Mittelalter wie im Bilderbuch

Von Anke Leweke · 20.10.2009
Man bekommt es hier nicht mit einer filmischen Literaturadaption zu tun, sondern mit der bloßen Bebilderung eines Historienromans. Beim Schauen von Sönke Wortmanns Verfilmung von "Die Päpstin" meint man förmlich, das Umblättern der Buchseiten zu hören. Brav wird Kapital für Kapitel in Szene gesetzt.
Zunächst lernt man Johanna als junges, wissbegieriges Mädchen mit dicken Zöpfen kennen. Obwohl der religiöse Vater ihr den Unterricht verweigert, eignet sich die Kleine heimlich Wissen und Bildung an. Ihr ganzes Leben wird sie gegen männliche Autoritätspersonen und eine rigide Bibelauslegung zu kämpfen haben.

Wir folgen Johanna von der geistlichen Schule in Dorstadt bis nach Rom durch ein Mittelalter, das Sönke Wortmann so dunkel aussehen lässt, wie Klein Erna es sich nun mal vorstellt: Ungewaschene, Schwerter schwingende Barbaren mit Dreitagebart, Kinder, denen sorgfältig Dreck ins Gesicht geschmiert wurde, und Geistliche, die frommer als fromm aussehen.

Es ist aber nicht nur diese langweilige Bilderbuchoptik, die keine Spannung aufkommen lässt. Weil sich der Film nicht die Mühe macht, eine Haltung zu seiner Heldin zu entwickeln, bleibt man als Zuschauer seltsam außen vor. Wird Johanna vom Glauben oder vom Wissensdurst angetrieben? Warum nimmt sie die Bürde auf sich, getarnt als Mann, Gott zu dienen?

Doch statt sich näher mit der Psychologie seiner Heldin zu beschäftigen, lässt Wortmann die Darstellerin Johanna Wokalek lieber im Mönchsgewand gut aussehen. Allzu gerne schwenkt die Kamera auf deren Hinterkopf und zeigt ihre Tonsur. Oder man sieht im keuschen Halbschatten, wie sie ihre Brüste abbindet. Johanna macht sich als Wunderheilerin einen Namen und wird mit Kräuterelixieren den Papst von seiner schmerzhaften Gicht befreien.

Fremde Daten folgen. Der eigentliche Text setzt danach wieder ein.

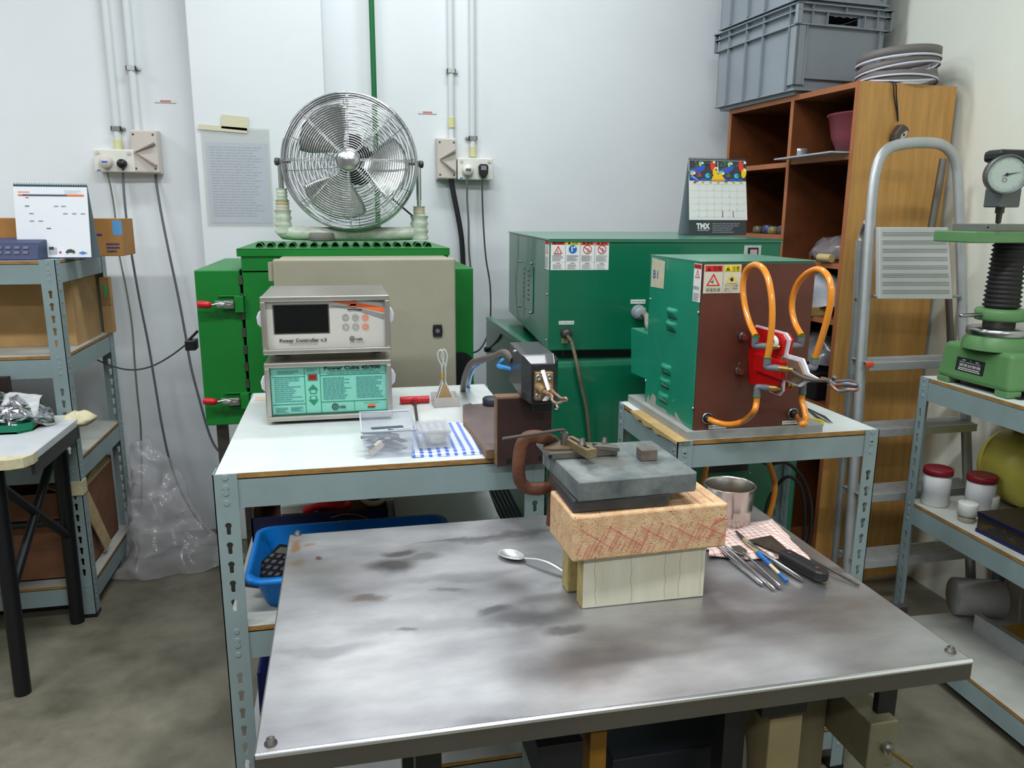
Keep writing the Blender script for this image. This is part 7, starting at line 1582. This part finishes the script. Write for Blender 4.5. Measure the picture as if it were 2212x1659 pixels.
for k in range(26): p = t0_+(t1_-t0_)*(.0+.03*k+.22); mb.lathe([(.006, -.0008), (.007, 0), (.006, .0008)], p, (t1_-t0_), 12)
mb.build('screw_thread', rs, G, kind='stuff')
MB().cyl(PY(1184, 1118, yk), PY(1206, 1158, yk-.004), .0026, n=10).ball(PY(1206, 1158, yk-.004), .0034, 8).build('tommy_bar', dark_steel, G)
c = PZ(1203, 968, jz2); MB().prism([(c.x-.024, c.y-.004), (c.x-.005, c.y-.013), (c.x+.018, c.y-.014), (c.x+.024, c.y), (c.x+.012, c.y+.014), (c.x-.010, c.y+.010)], (0, 0, jz2+.0025), X, Y_, .0024).build('packing_shim', mat('shim_brown', (112, 92, 70), .55, .4), label='thin brown packing shim under the clamp tip', cat='shim')
# ================================================================= SPOON, MUG, CLOTH, TOOLS
sb = PZ(1106, 1206, TZ); se = PZ(1222, 1246, TZ)
R = thing('spoon', 'steel spoon lying left of the white wood block', 'spoon', (sb.x, sb.y, TZ))
dd_ = (se-sb).normalized(); ag = math.atan2(dd_.y, dd_.x)
def spf(u_, v_):
    a = 2*pi*u_; r = v_; lx, ly = .026*r*cos(a), .0165*r*sin(a)*(1-.15*cos(a)); z_ = .0065*r*r+.0022
    return (sb.x+lx*cos(ag)-ly*sin(ag), sb.y+lx*sin(ag)+ly*cos(ag), TZ+z_-.001)
MB().grid(spf, 28, 8).build('spoon_bowl', mat('spoon_steel', (222, 222, 222), .36, .75), R, solid=.0012)
h = []; 
for k in range(13): t_ = k/12; p = sb+dd_*(.025+t_*.115); h.append((p, .0075+.009*sin(pi*min(1, t_*1.25))*(1 if t_ < .8 else 1)-.004*t_, .0028+.0045*t_))
nn_ = Vector((-dd_.y, dd_.x, 0)); vs = []
for p, z_, w_ in h: vs += [p-nn_*w_+Z*z_, p+Z*(z_+.0014), p+nn_*w_+Z*z_, p+Z*(z_-.001)]
MB().add(vs, [(i*4+k, i*4+(k+1) % 4, i*4+4+(k+1) % 4, i*4+4+k) for i in range(12) for k in range(4)]+[(0, 1, 2, 3), (48, 49, 50, 51)], 0, True).build('spoon_handle', MATS['spoon_steel'], R)
mcx, mcy = PY(1573, 1100, 1.235).x, 1.235; mr = .046; mh = PY(1573, 1046, 1.235).z-TZ
R = thing('steel_mug', 'open stainless steel mug of brown liquid behind the brick', 'mug', (mcx, mcy, T0))
MB().lathe([(0, 0), (mr*.84, 0), (mr*.88, .003), (mr*.93, mh*.5), (mr*.985, mh*.97), (mr*1.02, mh*.985), (mr*1.02, mh), (mr*.985, mh), (mr*.96, mh*.96), (mr*.90, mh*.5), (mr*.85, .006), (0, .005)], (mcx, mcy, T0), Z, 48).build('mug_body', mat('mug_steel', (186, 182, 178), .22, 1), R)
MB().lathe([(0, mh*.66), (mr*.93, mh*.66)], (mcx, mcy, T0), Z, 40).build('liquid', mat('brown_liquid', (70, 54, 26), .7, spec=.1), R)
# red checked cloth
gr = gingham('red_gingham', (222, 206, 196), (190, 86, 96), 1/.011, 1/.011, .22, weak=1)
cl = [(1527, 1168), (1545, 1150), (1600, 1128), (1667, 1122), (1758, 1190), (1752, 1206), (1700, 1218), (1600, 1214), (1545, 1212), (1526, 1190)]
p00, p10, p11, p01 = PZ(1530, 1208, TZ), PZ(1750, 1212, TZ), PZ(1668, 1123, TZ), PZ(1528, 1150, TZ)
def rcf(u_, v_):
    p = p00*(1-u_)*(1-v_)+p10*u_*(1-v_)+p11*u_*v_+p01*(1-u_)*v_
    ed = min(u_, 1-u_, v_, 1-v_); n_ = noise.noise(Vector((u_*5, v_*5, 2)))
    w_ = Vector((noise.noise(Vector((u_*4, v_*4, 7))), noise.noise(Vector((u_*4, v_*4, 17))), 0))*.010
    return Vector((p.x+w_.x, p.y+w_.y, TZ+.002+min(1, ed*9)*(.0055+.004*n_)+(.007*max(0, 1-u_*4)*(.5+.5*sin(v_*14)))))
MB().grid(rcf, 60, 40).build('red_cloth', gr, label='crumpled red and white checked cloth under the tools', cat='cloth', solid=.0015, origin=(p00.x, p00.y, TZ))
def rod(nm, label, A, B_, r, m, zA=.008, zB=.004, cat='tool', n=14, extra=None, group=None):
    a = PZ(*A, TZ+zA); b = PZ(*B_, TZ+zB); R = thing(nm, label, cat, (a.x, a.y, TZ), 0, group)
    MB().tube([a, a+(b-a)*.06, b-(b-a)*.06, b], [r*.6, r, r, r*.7], n).build('shaft', m, R); return a, b, R
rod('steel_tube', 'leftmost bright metal rod lying partly on the red cloth', (1548, 1177), (1647, 1262), .0033, chrome_m, .013, .0045)
rod('steel_tube', 'bright metal rod lying against the flat spatula', (1566, 1180), (1672, 1272), .0033, chrome_m, .013, .0045)
a, b, R = rod('steel_tube', 'bright metal rod between the blue taped knife and scraper', (1612, 1170), (1733, 1252), .0034, chrome_m, .015, .0045)
a, b = PZ(1600, 1188, TZ+.013), PZ(1686, 1268, TZ+.005)
R = thing('spatula', 'small steel spatula with paddle blade among the rods', 'tool', (a.x, a.y, TZ)); d = (b-a).normalized(); n_ = Vector((-d.y, d.x, 0)).normalized()
hd = PZ(1592, 1182, TZ+.014)
MB().tube([a+d*.008, b-d*.03, b], [.0018, .003, .0042, .0034], 10, sub=3).build('spatula_handle', steel_m, R)
MB().prism([(-.006, -.008), (.012, -.012), (.024, -.004), (.024, .004), (.012, .012), (-.006, .009)], hd, d, n_, .0018).build('spatula_blade', steel_m, R, bevel=.0005)
a, b = PZ(1590, 1148, TZ+.014), PZ(1700, 1256, TZ+.005); R = thing('taped_knife', 'thin knife wrapped in blue and cream tape', 'tool', (a.x, a.y, TZ)); d = b-a
MB().tube([a, a+d*.12, a+d*.2], [.002, .0035, .004], 8).build('knife_blade', dark_steel, R)
MB().tube([a+d*.18, a+d*.46], .0042, 10).build('cream_wrap', mat('wrap_olive', (152, 138, 92), .6), R); MB().tube([a+d*.46, a+d*.70], .0036, 10).build('blue_wrap', mat('wrap_blue', (24, 104, 180), .5), R)
MB().tube([a+d*.70, a+d*.87], .0030, 10).build('cream_wrap', mat('wrap_cream', (214, 200, 170), .6), R); MB().tube([a+d*.87, b], .0028, 10).build('blue_wrap', MATS['wrap_blue'], R)
R = thing('scraper', 'flat scraper with chunky black handle, blade on red cloth', 'tool', PZ(1740, 1225, TZ))
a, b = PZ(1690, 1197, TZ+.012), PZ(1786, 1252, TZ+.010); d = (b-a); d.z = 0; Ls = d.length; d.normalize(); n_ = Vector((-d.y, d.x, 0))
MB().prism([(0, -.009), (.006, -.013), (Ls-.012, -.013), (Ls-.002, -.007), (Ls, 0), (Ls-.002, .007), (Ls-.012, .013), (.006, .013), (0, .009)], Vector((a.x, a.y, TZ+.021)), d, n_, .0165).build('scraper_handle', mat('rubber_black', (32, 30, 34), .45), R, bevel=.004, seg=3)
for t_ in (.16, .78): MB().cyl(Vector((a.x, a.y, TZ+.0208))+d*Ls*t_, Vector((a.x, a.y, TZ+.0214))+d*Ls*t_, .003, n=12).build('rivet', mat('rivet_copper', (140, 74, 40), .5, .5), R)
bd = [PZ(1616, 1166, TZ+.014), PZ(1665, 1156, TZ+.014), PZ(1700, 1185, TZ+.014), PZ(1688, 1196, TZ+.014)]
MB().add(bd+[p-Z*.0012 for p in bd], [(3, 2, 1, 0), (4, 5, 6, 7), (0, 1, 5, 4), (1, 2, 6, 5), (2, 3, 7, 6), (3, 0, 4, 7)]).build('scraper_blade', mat('blade_dull', (96, 86, 76), .4, .8, var=.2, vs=40), R, recalc=True)
rod('needle_file', 'thin round file at the right edge of the steel table', (1752, 1207), (1856, 1264), .0022, dark_steel, .009, .003)
# ---- pencils on the small bench
for (lab, A, B_, m_, r) in (('yellow and black pencil on the small bench behind orange hose', (1744, 903), (1778, 910), mat('pencil_yellow', (206, 186, 40), .4), .0034), ('olive yellow pencil lying nearest the small bench edge', (1744, 908), (1779, 916), mat('pencil_olive', (186, 174, 60), .4), .0034), ('purple pen between two pencils on the small bench', (1745, 911), (1772, 915), mat('pen_purple', (120, 90, 150), .4), .003)):
    a, b = PZ(*A, HB+.004), PZ(*B_, HB+.004); tagc(MB().tube([a, b], r, 6).build('pencil', m_), lab, 'pencil', 'pencils on the small bench')
a, b = PZ(1740, 880, HB+.003), PZ(1796, 914, HB+.003); d = b-a; n_ = Vector((-d.y, d.x, 0)).normalized()
R = thing('tweezers', 'steel tweezers lying on the small bench beside the pencils', 'tweezers', (a.x, a.y, HB))
for s in (-1, 1): MB().add([a-n_*.001, a+n_*.001, a+d*.6+n_*s*.009+n_*.003, b+n_*s*.003, a+d*.6+n_*s*.009-n_*.003], [(0, 1, 2, 3, 4)]).build('arm', dark_steel, R, solid=.0015)
a = PZ(1745, 915, HB+.004); MB().tube([a, a+Vector((.012, -.002, 0))], .0038, 10).build('red_stub', red_m, label='small red plastic stub at the foot of the orange hose', cat='stub')
# hoses and cables under the small bench
for k, (lab, pts, y) in enumerate((('orange hose hanging under left side of small bench', [(1528, 995), (1522, 1030), (1518, 1080), (1520, 1140)], 1.60), ('orange hose curving under the small bench behind the mug', [(1655, 985), (1668, 1020), (1674, 1050), (1668, 1090), (1655, 1130), (1640, 1180)], 1.62))):
    tagc(MB().tube([PY(a_, b_, y) for a_, b_ in pts], .0068, 10, sub=5).build('water_hose', hose), lab, 'hose')
for k, (lab, pts, y) in enumerate((('black cable looping right of the orange hose', [(1636, 990), (1660, 1003), (1700, 1000), (1735, 1035), (1752, 1090), (1750, 1150), (1740, 1190)], 1.66), ('second black cable looping inside the first one', [(1650, 1120), (1665, 1070), (1700, 1030), (1728, 1050), (1738, 1100), (1736, 1160), (1730, 1210)], 1.70))):
    tagc(MB().tube([PY(a_, b_, y) for a_, b_ in pts], .0045, 8, sub=6).build('cable', cable_m), lab)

Auch wenn es im Vatikan wie bei Julius Cäsar in den Asterix und Obelix-Heften aussieht, kommt mit dem Papst-Darsteller John Goodman endlich Stimmung auf. Man fühlt sich an Peter Ustinow und seine Darstellung des Kaisers Nero erinnert. Hier will ein Schauspieler nicht mehr, aber auch nicht weniger als unterhalten. Vielleicht hätte sich Sönke Wortmann an seinem Darsteller einfach ein Beispiel nehmen sollen. Warum nicht einfach auf Entertainment setzen?

Stattdessen mäandert Wortmanns Päpstin unentschlossen zwischen Emanzipations- und Märtyrerdrama, Schlachtenfilm und Liebesmelodram hin und her. So ist die einzige Frage, die beim Verlassen dies Kinos bleibt, wie hätte wohl Volker Schlöndorff diesen Film inszeniert?